Quello che usiamo, indossiamo, compriamo e mangiamo richiede acqua per essere prodotto: dall’intero processo per la coltivazione del riso, fino al carburante delle auto e alla produzione dei jeans. Conoscere l’impatto ambientale che ciò determina permette di diventare più consapevoli e limitare il consumo di acqua, contribuendo in prima persona a fronteggiare l’emergenza idrica che sta interessando il mondo.
L'impronta idrica agevola il necessario processo di monitoraggio delle risorse idriche disponibili: si tratta di un indicatore ambientale che misura il volume di acqua dolce consumata - in maniera diretta e indiretta - per produrre beni e servizi da parte di un singolo individuo, di una comunità, di un prodotto o di un’azienda.

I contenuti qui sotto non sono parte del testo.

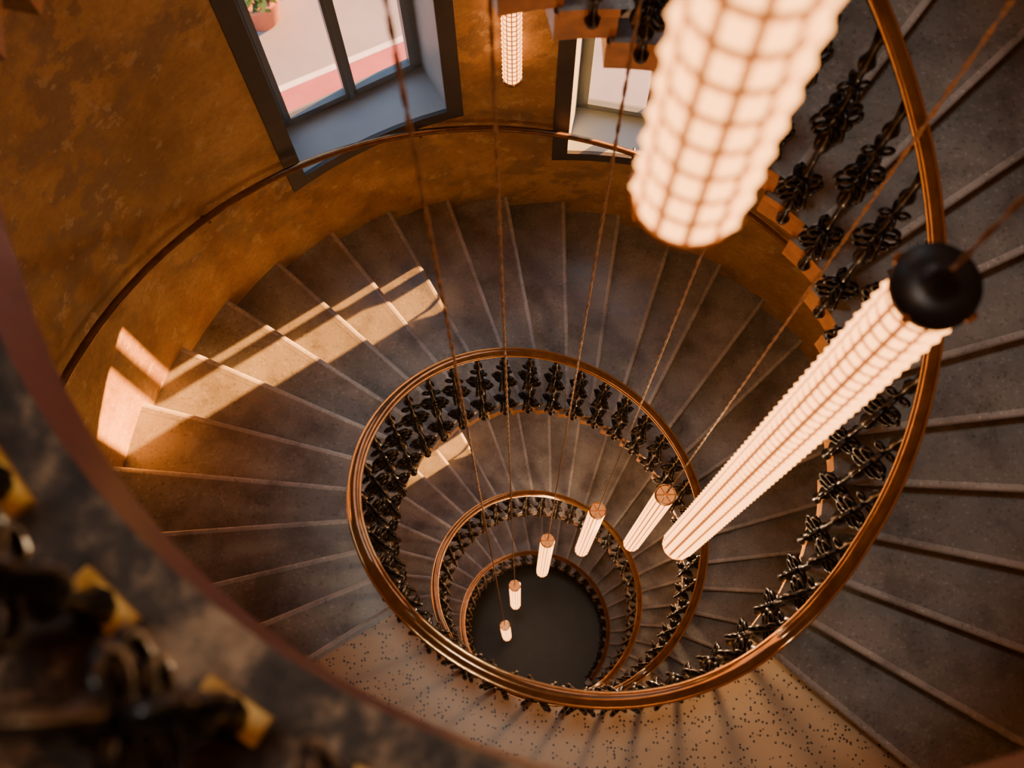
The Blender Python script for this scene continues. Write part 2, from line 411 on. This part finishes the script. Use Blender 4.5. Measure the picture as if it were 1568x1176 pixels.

Il calcolo prende in considerazione anche l’inquinamento provocato durante l’intero ciclo di produzione e permette di indirizzare le scelte di acquisti in ottica di sostenibilità: un’esigenza nata già nei primi anni 2000 quando la definizione di “impronta idrica” fu coniata per la prima volta da Arjen Hoekstra, professore dell’Università di Twente nei Paesi Bassi. Lo stesso che, otto anni dopo, ha dato vita al Water Footprint Network: una piattaforma che avvia la collaborazione tra associazioni, aziende, università e società civile per promuovere la transizione verso un uso sostenibile, equo ed efficiente delle risorse di acqua dolce in tutto il mondo.